昔々、少年漫画週刊誌に短編SFが連載されていたことがある。小学生にもわかりやすく書かれていて、漫画の合間の佳き読み物になってくれていた。

そんなSF小説の中に“色のない世界”をテーマにした一作があって、これはなかなかによくできていた作品だったと思う。

ある日、我々の世界から色が消滅して、何もかも真っ白になってしまったというストーリーだが、その中で強調されていたのが食べ物に関する記述で、何もかもが白いがゆえに“食べ物の味が感じられない”とあって、子ども心に「そりゃそうかもしれない」と納得したのだ。
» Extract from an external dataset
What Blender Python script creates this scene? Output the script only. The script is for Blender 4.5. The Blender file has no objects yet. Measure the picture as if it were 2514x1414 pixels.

それこそ、真っ白い海苔、真っ白い(当たり前だ)ご飯、真っ白いマグロの鉄火巻ってどうよ?ではないか、そして醤油も白いときたもんだ。そして……真っ白いほうれん草のお浸しだったり、真っ白いさくらんぼやブルーベリーなどなど、ちょっと想像をするのが難しくなっていった記憶がある。

現実に、色が味を影響させることがあるのは、まさにホワイトチョコレートがそれでまないか。そしてホワイトチョコレートは今だに苦手だったりしているのと、さらにこれはつい最近のことだが、紫色のじゃがいもを食べたことがあって、味は間違いなくじゃがいものそれなのだが、色とのギャップに戸惑ってしまった。

げに、色と味とは密接な関係が厳然と存在しているのだ。